What the task requires: Starting with the first line of the listing, quote each line exactly until and including the one with "self.f.append((a + i, a", leaving pictures out.

......

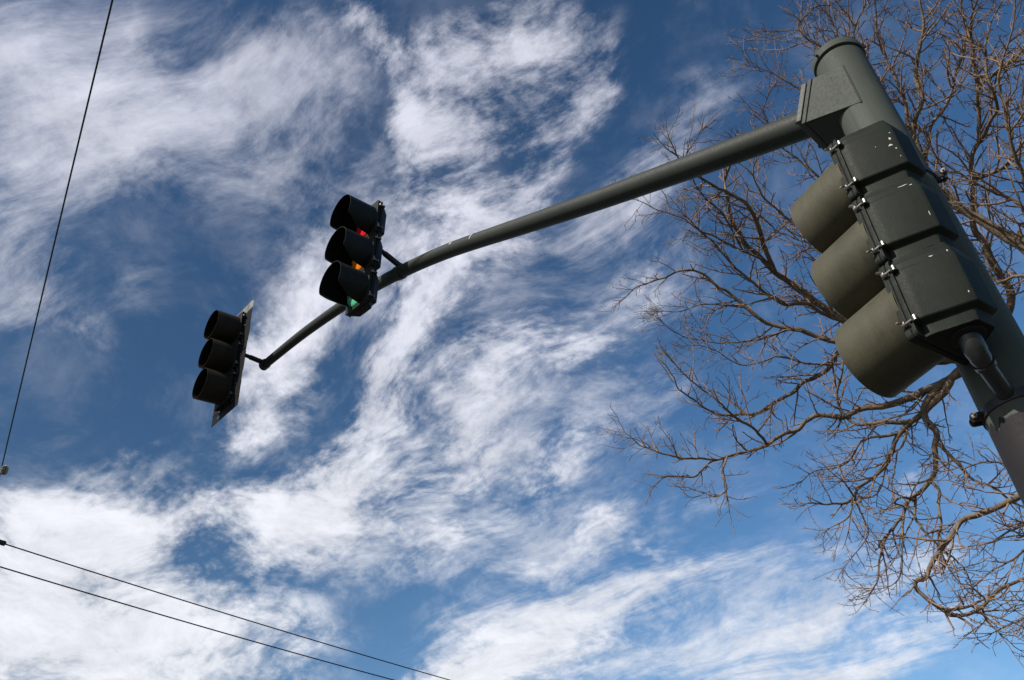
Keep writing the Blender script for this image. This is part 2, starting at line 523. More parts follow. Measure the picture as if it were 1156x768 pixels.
# ------------------------------------------------------------------ mesh helpers
class MB:
    def __init__(self):
        self.v, self.f = [], []

    def ring_faces(self, a, b, n, close=True):
        for i in range(n if close else n - 1):
            j = (i + 1) % n
            self.f.append((a + i, a + j, b + j, b + i))

    def loft(self, rings, cap0=True, cap1=True):
        n = len(rings[0])
        st = len(self.v)
        for r in rings:
            self.v.extend([tuple(q) for q in r])
        for k in range(len(rings) - 1):
            self.ring_faces(st + k * n, st + (k + 1) * n, n)
        if cap0:
            self.f.append(tuple(st + i for i in reversed(range(n))))
        if cap1:
            e = st + (len(rings) - 1) * n
            self.f.append(tuple(e + i for i in range(n)))
        return self

    def box(self, c, s, M=None):
        st = len(self.v)
        for dx in (-.5, .5):
            for dy in (-.5, .5):
                for dz in (-.5, .5):
                    q = Vector((dx * s[0], dy * s[1], dz * s[2]))
                    if M is not None:
                        q = M @ q
                    self.v.append(tuple(Vector(c) + q))
        for a in ((0, 1, 3, 2), (4, 6, 7, 5), (0, 4, 5, 1), (2, 3, 7, 6), (0, 2, 6, 4), (1, 5, 7, 3)):
            self.f.append(tuple(st + i for i in a))
        return self

    def tube(self, pts, rad, n=12, caps=True, aspect=None):
        pts = [Vector(q) for q in pts]
        if not hasattr(rad, '__len__'):
            rad = [rad] * len(pts)
        T = []
        for i in range(len(pts)):
            a = pts[max(i - 1, 0)]
            b = pts[min(i + 1, len(pts) - 1)]
            d = b - a
            T.append(d.normalized() if d.length > 1e-9 else Vector((0, 0, 1)))
        up = Vector((0, 0, 1)) if abs(T[0].z) < .9 else Vector((1, 0, 0))
        x = T[0].cross(up).normalized()
        rings = []
        for i, q in enumerate(pts):
            x = (x - T[i] * x.dot(T[i]))
            x = x.normalized() if x.length > 1e-6 else T[i].orthogonal().normalized()
            y = T[i].cross(x)
            rings.append([q + (x * cos(2 * pi * k / n) + y * sin(2 * pi * k / n)) * rad[i] for k in range(n)])
        self.loft(rings, caps, caps)
        return self

    def prism(self, outline, y0, y1):
        """closed outline in x,z pushed from y0 to y1"""
        self.loft([[(x, y0, z) for x, z in outline], [(x, y1, z) for x, z in outline]])
        return self

    def build(self, name, mat, parent=None, angle=35, bevel=0.0, seg=2):
        me = bpy.data.meshes.new(name)
        me.from_pydata(self.v, [], self.f)
        me.validate()
        import bmesh
        bm = bmesh.new()
        bm.from_mesh(me)
        bmesh.ops.recalc_face_normals(bm, faces=bm.faces)
        bm.to_mesh(me)
        bm.free()
        me.shade_smooth()
        me.set_sharp_from_angle(angle=radians(angle))
        mats = mat if isinstance(mat, (list, tuple)) else [mat]
        for q in mats:
            me.materials.append(q)
        o = bpy.data.objects.new(name, me)
        COL.objects.link(o)
        if parent:
            o.parent = parent
        if bevel:
            b = o.modifiers.new('edge', 'BEVEL')
            b.width = bevel
            b.segments = seg
            b.limit_method = 'ANGLE'
            b.angle_limit = radians(30)
        return o


def empty(name, M, label, cat, group=None):
    o = bpy.data.objects.new(name, None)
    o.empty_display_size = .2
    COL.objects.link(o)
    o.matrix_world = M
    o['label'] = label
    o['category'] = cat
    if group:
        o['group'] = group
    return o


def rrect(hx, z0, z1, r, n=5):
    pts = []
    for cx, cz, a0 in ((hx - r, z1 - r, 0), (-hx + r, z1 - r, 90), (-hx + r, z0 + r, 180), (hx - r, z0 + r, 270)):
        for k in range(n + 1):
            a = radians(a0 + 90 * k / n)
            pts.append((cx + r * cos(a), cz + r * sin(a)))
    return pts


def bezier(p0, p1, p2, n=10):
    p0, p1, p2 = Vector(p0), Vector(p1), Vector(p2)
    return [p0 * (1 - t) ** 2 + p1 * 2 * t * (1 - t) + p2 * t * t for t in [i / n for i in range(n + 1)]]


def catmull(P, step):
    P = [np.array(q, float) for q in P]
    P = [2 * P[0] - P[1]] + P + [2 * P[-1] - P[-2]]
    out = []
    for i in range(1, len(P) - 2):
        L = np.linalg.norm(P[i + 1][:3] - P[i][:3])
        n = max(2, int(L / step))
        for k in range(n):
            t = k / n
            a, b, c, d = P[i - 1], P[i], P[i + 1], P[i + 2]
            out.append(.5 * (2 * b + (c - a) * t + (2 * a - 5 * b + 4 * c - d) * t * t + (3 * b - a - 3 * c + d) * t ** 3))
    out.append(P[-2])
    return out


# ------------------------------------------------------------------ the street under the camera
def sheet(name, x0, x1, y0, y1, z, mat, nx=1):
    mb = MB()
    mb.v = [(x0, y0, z), (x1, y0, z), (x1, y1, z), (x0, y1, z)]
    mb.f = [(0, 1, 2, 3)]
    o = mb.build(name, mat)
    o['kind'] = 'structure'
    return o


sheet('ground', -1500, 1500, -1500, 1500, -0.14, MAT['ground'])
sheet('road', -200, 200, 3.6, 16.5, -0.136, MAT['asphalt'])
pv = MB().box((20, 1.35, -0.07), (120, 4.2, 0.132)).build('pavement', MAT['concrete'], bevel=.01)
pv['kind'] = 'structure'
kb = MB().box((20, 3.53, -0.066), (120, .14, 0.136)).build('kerb', MAT['concrete'], bevel=.015)
kb['kind'] = 'structure'

# ------------------------------------------------------------------ pole with mast arm
POLE_XY = Vector((1.715, 2.405))
LEAN = Vector((-0.0135, -0.002))           # the post leans a little


def pole_c(z):
    d = (z - 4.2)
    return Vector((POLE_XY.x + LEAN.x * d, POLE_XY.y + LEAN.y * d, z))


ARM_AZ = atan2(-4.27, 4.34)
AD = Vector((sin(ARM_AZ), cos(ARM_AZ), 0))      # along the arm
LD = Vector((-cos(ARM_AZ), sin(ARM_AZ), 0))     # across it, towards the pavement
POLE3 = Vector((POLE_XY.x, POLE_XY.y, 0))


def arm_pt(s, z, w=0.0):
    return POLE3 + AD * s + LD * w + Vector((0, 0, z))


pole = empty('traffic_signal_pole', Matrix.Translation((pole_c(0).x, pole_c(0).y, 0)),
             'tall grey green steel pole with a long upswept mast arm carrying traffic signals', 'pole')
P_INV = pole.matrix_world.inverted()


def pl(q):
    return P_INV @ Vector(q)


def prad(z):
    return 0.1185 + (5.3 - z) * 0.0006


zs = [0.03 + i * (5.228 - 0.03) / 20 for i in range(21)]
MB().tube([pl(pole_c(z)) for z in zs], [prad(z) for z in zs], 64).build('pole_shaft', MAT['shaft'], pole)
# cap: narrow dark gap, then a rim and a shallow dome
cz = 5.228
prof = [(0.100, cz - .004), (0.100, cz + .016), (.1245, cz + .016), (.1262, cz + .018), (.1262, cz + .056), (.123, cz + .065), (.10, cz + .080), (.06, cz + .090), (.015, cz + .093)]
axis = (pole_c(5.4) - pole_c(5.2)).normalized()
MB().loft([[pl(pole_c(z)) + Vector((r * cos(2 * pi * k / 64), r * sin(2 * pi * k / 64), 0)) for k in range(64)] for r, z in prof]).build('pole_cap', MAT['shaft'], pole)
for k in range(3):
    a = radians(200 + 120 * k)
    c = pole_c(cz + .03) + Vector((cos(a), sin(a), 0)) * .127
    MB().tube([pl(c), pl(c + Vector((cos(a), sin(a), 0)) * .014)], .007, 6).build('cap_screw', MAT['strap'], pole)
# base plate
c0 = pole_c(0.0)
MB().loft([[pl((c0.x + sx * .2, c0.y + sy * .2, z)) for sx, sy in ((-1, -1), (1, -1), (1, 1), (-1, 1))] for z in (-.003, .035)]).build('base_plate', MAT['pole_dark'], pole, bevel=.004)
for sx in (-1, 1):
    for sy in (-1, 1):
        q = Vector((c0.x + sx * .15, c0.y + sy * .15, .035))
        MB().tube([pl(q), pl(q + Vector((0, 0, .05)))], .018, 6).build('anchor_nut', MAT['steel'], pole)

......

Solution for this task:
Keep writing the Blender script for this image. This is part 2, starting at line 523. More parts follow. Measure the picture as if it were 1156x768 pixels.
# ------------------------------------------------------------------ mesh helpers
class MB:
    def __init__(self):
        self.v, self.f = [], []

    def ring_faces(self, a, b, n, close=True):
        for i in range(n if close else n - 1):
            j = (i + 1) % n
            self.f.append((a + i, a + j, b + j, b + i))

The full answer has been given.